Stated problem:
Go through the listing and set it down exactly, leaving out its pictures.

Data excerpt:

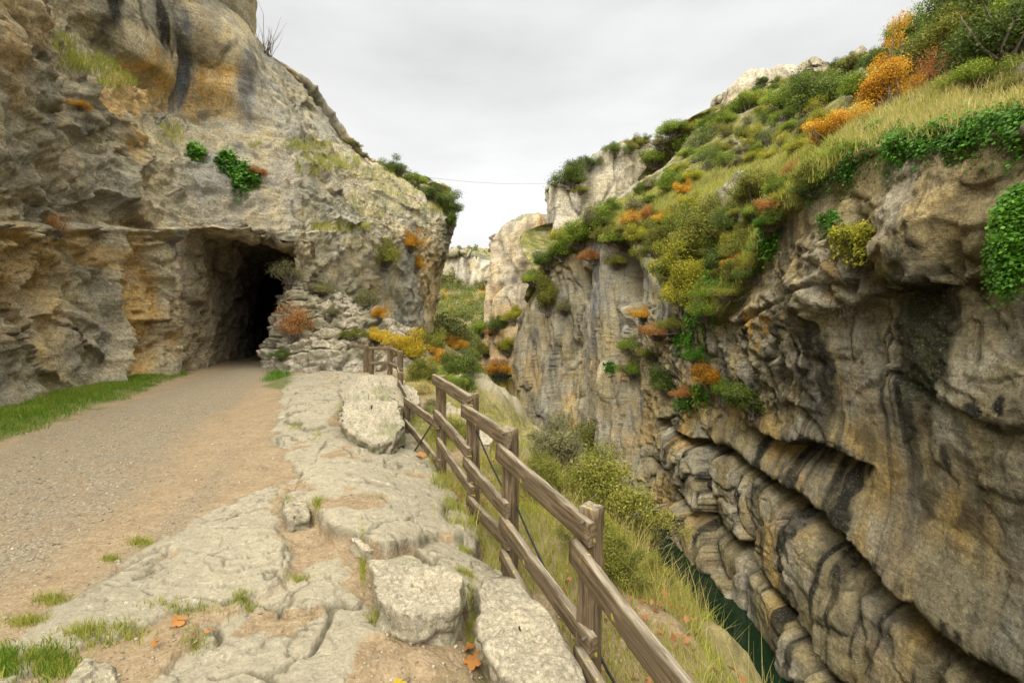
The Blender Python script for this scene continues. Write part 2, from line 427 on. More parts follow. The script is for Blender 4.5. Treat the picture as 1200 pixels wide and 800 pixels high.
def ground(x, y):
    x = np.asarray(x, float); y = np.asarray(y, float); n = len(x)
    p = np.stack([x, y, np.zeros(n)], 1).astype(F32); r = np.hypot(x, y)
    nlo = fbm(p, .55, 4, 1); nmid = fbm(p, 2.6, 4, 2); nfin = fbm(p, 11, 4, 3)
    fd = seg_dist(x, y, FENCE)
    base = -.05*sstep(2.2, .2, fd)+.03*nlo
    fdrop = -.30*sstep(1.3, .0, fd)*sstep(3.3, 4.2, y)*sstep(11, 7, y)-.42*sstep(1.0, .1, fd)*sstep(4.4, 2.9, y); base += fdrop
    base += -.02*sstep(5, 1.5, r)
    z = base+.012*nmid+.006*nfin
    A = np.zeros((n, 3)); B = np.zeros((n, 3))
    # path gravel
    gd = seg_dist(x, y, GREY_LINE)
    A[:, 1] = sstep(1.45, .75, gd+.35*nlo)*.95
    ruts = np.exp(-((gd-1.15)/.28)**2); z -= .02*ruts; z += .03*sstep(1.6, 0, gd)
    A[:, 1] = np.maximum(A[:, 1], .8*np.exp(-((gd-1.75)/.14)**2)*sstep(8, 4, y))
    # limestone plates
    m = (r < 26) & (x > -9.5) & (x < 3)
    if m.any():
        q = p[m]; xw = x[m]+.10*fbm(q, 2.2, 3, 5)+.016*fbm(q, 9, 2, 6); yw = y[m]+.13*fbm(q, 2.2, 3, 7)+.016*fbm(q, 9, 2, 8)
        zz = z[m]; M = np.zeros(m.sum()); ck = np.zeros(m.sum())
        lay = fbm(q, (.8, 1.15, 1), 4, 9, .48)*2.6; fl = np.floor(lay); terr = fl+sstep(.90, 1.0, lay-fl)
        rr = r[m]
        W = worley(q*np.array([1, 1, 0], F32)+.25*np.stack([fbm(q, 1.6, 3, 21), fbm(q, 1.6, 3, 22), 0*q[:, 0]], 1).astype(F32), (.75, 1.1, 1), 5)
        cr = np.exp(-((W[:, 1]-W[:, 0])/.020)**2)*sstep(-.25, -.1, fbm(q, 1.3, 3, 24))
        surf = .022*terr+.006*nmid[m]+.006*fbm(q, 6, 4, 12, .6)+.006*nfin[m]+.022*nlo[m]
        pits = np.clip(fbm(q, 9, 3, 13)-.5, 0, 1)
        surf = surf-.07*pits
        W3 = worley(q*np.array([1, 1, 0], F32)+.2*np.stack([fbm(q, 2.6, 3, 25), fbm(q, 2.6, 3, 26), 0*q[:, 0]], 1).astype(F32), (2.2, 3.1, 1), 6)
        cr3 = np.exp(-((W3[:, 1]-W3[:, 0])/.03)**2)*sstep(.0, .25, fbm(q, 1.1, 3, 27)); surf = surf-.02*cr3
        le = sstep(.86, .91, lay-fl)*sstep(.985, .95, lay-fl)*sstep(-.3, .2, fbm(q, 3, 3, 28))
        for poly, zt, w in PLATES:
            sd = poly_sd(xw, yw, poly)
            k = sstep(-w, w*.6, sd)
            edge = np.exp(-np.clip(sd, 0, 9)/.05)
            zz = zz*(1-k)+k*(zt+.85*fdrop[m]+surf-.03*edge-.05*cr*k)
            M = np.maximum(M, k); ck = np.maximum(ck*(1-k), np.maximum.reduce([cr*.85, .8*cr3, .4*le])*k)
            ck = np.maximum(ck, .75*np.exp(-((sd+.01)/.03)**2)*(fbm(q, 3, 2, 31) > -.1)*(zt > .02))
        dirt = sstep(.30, .48, fbm(q, 1.25, 4, 33)+.12*fbm(q, 7, 3, 34)); M = M*(1-.85*dirt); zz = zz-.012*dirt
        z[m] = zz; A[m, 0] = M; B[m, 2] = ck*(1-dirt)
        # green verge under the cliff
    vs = poly_sd(x, y, VERGE)
    A[:, 2] = sstep(-.15, .25, vs+.3*nmid)
    z += .10*sstep(-.1, .8, vs)
    gd2 = poly_sd(x, y, gp([(308,452),(318,436),(340,432),(342,448),(330,456)], 0))
    A[:, 2] = np.maximum(A[:, 2], sstep(-.2, .2, gd2+.2*nmid))
    # mossy seams near the plate edges
    A[:, 2] = np.maximum(A[:, 2], .8*sstep(.25, .7, fbm(p, 1.7, 3, 17))*(1-A[:, 0])*sstep(1.6, .4, fd)*(y < 12))
    # gorge bank
    xe = np.interp(y, EDGE_Y, EDGE_X)+.35*nlo
    t = x-xe
    toe = np.interp(y, [-12, 5, 10, 14, 18, 20, 24, 40, 48, 55, 90, 140], [4, 4.2, 5.2, 5.7, 5.2, 3.6, 1.5, -1.7, -2.2, -3.8, -5, -10])+.4*nlo
    toe = np.where(y < 0, np.interp(y, EDGE_Y, EDGE_X)+4.3, toe)
    u = np.maximum(t, 0)/np.maximum(toe-xe, 1.5); drop = 9.55*np.where(u < 1, .3*u+.7*u**2.5, 1+2.05*(u-1))
    rockb = fbm(p, .45, 4, 18)
    zb = z-drop+np.where(t > .3, sstep(.3, 1.5, t)*(.35*nlo+.12*nmid+.5*np.clip(rockb, 0, 1)), 0)
    z = np.where(t > 0, np.maximum(zb, -10.2+.3*nlo), z)
    hb = sstep(-.1, .5, t+.2*nmid)
    B[:, 0] = np.maximum(B[:, 0], hb*(1-sstep(.2, .5, rockb)*.8)); A[:, 0] = np.where(t > .3, sstep(.15, .5, rockb), A[:, 0])
    B[:, 1] = sstep(-8.6, -9.6, z)
    # valley beyond the pool
    far = sstep(88, 100, y)
    zf = -9.6+np.maximum(y-93, 0)*.175+2.0*fbm(p, .04, 4, 19)*sstep(95, 140, y)+.8*nlo
    zf = np.where(y > 255, zf+(y-255)*.1, zf)
    z = np.where(y > 88, np.maximum(z*(1-far)+zf*far, np.where(x > xe, zf, z)), z)
    B[:, 0] = np.maximum(B[:, 0], sstep(94, 97, y)); B[:, 0] = np.maximum(B[:, 0], sstep(18, 26, y)*(x < xe)*.9)
    bank = sstep(90, 93, y)*sstep(99, 96, y); A[:, 0] = np.maximum(A[:, 0], bank); B[:, 0] *= 1-bank*.8
    return z, A, B
rad = [.7]
while rad[-1] < 420:
    r0 = rad[-1]; rad.append(r0+r0*(.0045 if r0 < 9 else .0065 if r0 < 40 else .02))
rad = np.array(rad)
ang = np.concatenate([np.arange(-180, -56, 1.5), np.arange(-56, 47, .125), np.arange(47, 180.1, 1.5)])*math.pi/180
RR, AA = np.meshgrid(rad, ang, indexing='ij')
gx, gy = (RR*np.sin(AA)).ravel(), (RR*np.cos(AA)).ravel()
gz, gA, gB = ground(gx, gy)
GV = np.stack([gx, gy, gz], 1)
me = np_mesh('ground', GV, grid_faces(len(rad), len(ang), True), attrs={'mA': gA, 'mB': gB})
tag(link(me, 'ground', GROUND_M), kind='structure')
def gz_at(x, y): return float(ground(np.array([x]), np.array([y]))[0][0])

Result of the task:
The Blender Python script for this scene continues. Write part 2, from line 427 on. More parts follow. The script is for Blender 4.5. Treat the picture as 1200 pixels wide and 800 pixels high.
def ground(x, y):
    x = np.asarray(x, float); y = np.asarray(y, float); n = len(x)
    p = np.stack([x, y, np.zeros(n)], 1).astype(F32); r = np.hypot(x, y)
    nlo = fbm(p, .55, 4, 1); nmid = fbm(p, 2.6, 4, 2); nfin = fbm(p, 11, 4, 3)
    fd = seg_dist(x, y, FENCE)
    base = -.05*sstep(2.2, .2, fd)+.03*nlo
    fdrop = -.30*sstep(1.3, .0, fd)*sstep(3.3, 4.2, y)*sstep(11, 7, y)-.42*sstep(1.0, .1, fd)*sstep(4.4, 2.9, y); base += fdrop
    base += -.02*sstep(5, 1.5, r)
    z = base+.012*nmid+.006*nfin
    A = np.zeros((n, 3)); B = np.zeros((n, 3))
    # path gravel
    gd = seg_dist(x, y, GREY_LINE)
    A[:, 1] = sstep(1.45, .75, gd+.35*nlo)*.95
    ruts = np.exp(-((gd-1.15)/.28)**2); z -= .02*ruts; z += .03*sstep(1.6, 0, gd)
    A[:, 1] = np.maximum(A[:, 1], .8*np.exp(-((gd-1.75)/.14)**2)*sstep(8, 4, y))
    # limestone plates
    m = (r < 26) & (x > -9.5) & (x < 3)
    if m.any():
        q = p[m]; xw = x[m]+.10*fbm(q, 2.2, 3, 5)+.016*fbm(q, 9, 2, 6); yw = y[m]+.13*fbm(q, 2.2, 3, 7)+.016*fbm(q, 9, 2, 8)
        zz = z[m]; M = np.zeros(m.sum()); ck = np.zeros(m.sum())
        lay = fbm(q, (.8, 1.15, 1), 4, 9, .48)*2.6; fl = np.floor(lay); terr = fl+sstep(.90, 1.0, lay-fl)
        rr = r[m]
        W = worley(q*np.array([1, 1, 0], F32)+.25*np.stack([fbm(q, 1.6, 3, 21), fbm(q, 1.6, 3, 22), 0*q[:, 0]], 1).astype(F32), (.75, 1.1, 1), 5)
        cr = np.exp(-((W[:, 1]-W[:, 0])/.020)**2)*sstep(-.25, -.1, fbm(q, 1.3, 3, 24))
        surf = .022*terr+.006*nmid[m]+.006*fbm(q, 6, 4, 12, .6)+.006*nfin[m]+.022*nlo[m]
        pits = np.clip(fbm(q, 9, 3, 13)-.5, 0, 1)
        surf = surf-.07*pits
        W3 = worley(q*np.array([1, 1, 0], F32)+.2*np.stack([fbm(q, 2.6, 3, 25), fbm(q, 2.6, 3, 26), 0*q[:, 0]], 1).astype(F32), (2.2, 3.1, 1), 6)
        cr3 = np.exp(-((W3[:, 1]-W3[:, 0])/.03)**2)*sstep(.0, .25, fbm(q, 1.1, 3, 27)); surf = surf-.02*cr3
        le = sstep(.86, .91, lay-fl)*sstep(.985, .95, lay-fl)*sstep(-.3, .2, fbm(q, 3, 3, 28))
        for poly, zt, w in PLATES:
            sd = poly_sd(xw, yw, poly)
            k = sstep(-w, w*.6, sd)
            edge = np.exp(-np.clip(sd, 0, 9)/.05)
            zz = zz*(1-k)+k*(zt+.85*fdrop[m]+surf-.03*edge-.05*cr*k)
            M = np.maximum(M, k); ck = np.maximum(ck*(1-k), np.maximum.reduce([cr*.85, .8*cr3, .4*le])*k)
            ck = np.maximum(ck, .75*np.exp(-((sd+.01)/.03)**2)*(fbm(q, 3, 2, 31) > -.1)*(zt > .02))
        dirt = sstep(.30, .48, fbm(q, 1.25, 4, 33)+.12*fbm(q, 7, 3, 34)); M = M*(1-.85*dirt); zz = zz-.012*dirt
        z[m] = zz; A[m, 0] = M; B[m, 2] = ck*(1-dirt)
        # green verge under the cliff
    vs = poly_sd(x, y, VERGE)
    A[:, 2] = sstep(-.15, .25, vs+.3*nmid)
    z += .10*sstep(-.1, .8, vs)
    gd2 = poly_sd(x, y, gp([(308,452),(318,436),(340,432),(342,448),(330,456)], 0))
    A[:, 2] = np.maximum(A[:, 2], sstep(-.2, .2, gd2+.2*nmid))
    # mossy seams near the plate edges
    A[:, 2] = np.maximum(A[:, 2], .8*sstep(.25, .7, fbm(p, 1.7, 3, 17))*(1-A[:, 0])*sstep(1.6, .4, fd)*(y < 12))
    # gorge bank
    xe = np.interp(y, EDGE_Y, EDGE_X)+.35*nlo
    t = x-xe
    toe = np.interp(y, [-12, 5, 10, 14, 18, 20, 24, 40, 48, 55, 90, 140], [4, 4.2, 5.2, 5.7, 5.2, 3.6, 1.5, -1.7, -2.2, -3.8, -5, -10])+.4*nlo
    toe = np.where(y < 0, np.interp(y, EDGE_Y, EDGE_X)+4.3, toe)
    u = np.maximum(t, 0)/np.maximum(toe-xe, 1.5); drop = 9.55*np.where(u < 1, .3*u+.7*u**2.5, 1+2.05*(u-1))
    rockb = fbm(p, .45, 4, 18)
    zb = z-drop+np.where(t > .3, sstep(.3, 1.5, t)*(.35*nlo+.12*nmid+.5*np.clip(rockb, 0, 1)), 0)
    z = np.where(t > 0, np.maximum(zb, -10.2+.3*nlo), z)
    hb = sstep(-.1, .5, t+.2*nmid)
    B[:, 0] = np.maximum(B[:, 0], hb*(1-sstep(.2, .5, rockb)*.8)); A[:, 0] = np.where(t > .3, sstep(.15, .5, rockb), A[:, 0])
    B[:, 1] = sstep(-8.6, -9.6, z)
    # valley beyond the pool
    far = sstep(88, 100, y)
    zf = -9.6+np.maximum(y-93, 0)*.175+2.0*fbm(p, .04, 4, 19)*sstep(95, 140, y)+.8*nlo
    zf = np.where(y > 255, zf+(y-255)*.1, zf)
    z = np.where(y > 88, np.maximum(z*(1-far)+zf*far, np.where(x > xe, zf, z)), z)
    B[:, 0] = np.maximum(B[:, 0], sstep(94, 97, y)); B[:, 0] = np.maximum(B[:, 0], sstep(18, 26, y)*(x < xe)*.9)
    bank = sstep(90, 93, y)*sstep(99, 96, y); A[:, 0] = np.maximum(A[:, 0], bank); B[:, 0] *= 1-bank*.8
    return z, A, B
rad = [.7]
while rad[-1] < 420:
    r0 = rad[-1]; rad.append(r0+r0*(.0045 if r0 < 9 else .0065 if r0 < 40 else .02))
rad = np.array(rad)
ang = np.concatenate([np.arange(-180, -56, 1.5), np.arange(-56, 47, .125), np.arange(47, 180.1, 1.5)])*math.pi/180
RR, AA = np.meshgrid(rad, ang, indexing='ij')
gx, gy = (RR*np.sin(AA)).ravel(), (RR*np.cos(AA)).ravel()
gz, gA, gB = ground(gx, gy)
GV = np.stack([gx, gy, gz], 1)
me = np_mesh('ground', GV, grid_faces(len(rad), len(ang), True), attrs={'mA': gA, 'mB': gB})
tag(link(me, 'ground', GROUND_M), kind='structure')
def gz_at(x, y): return float(ground(np.array([x]), np.array([y]))[0][0])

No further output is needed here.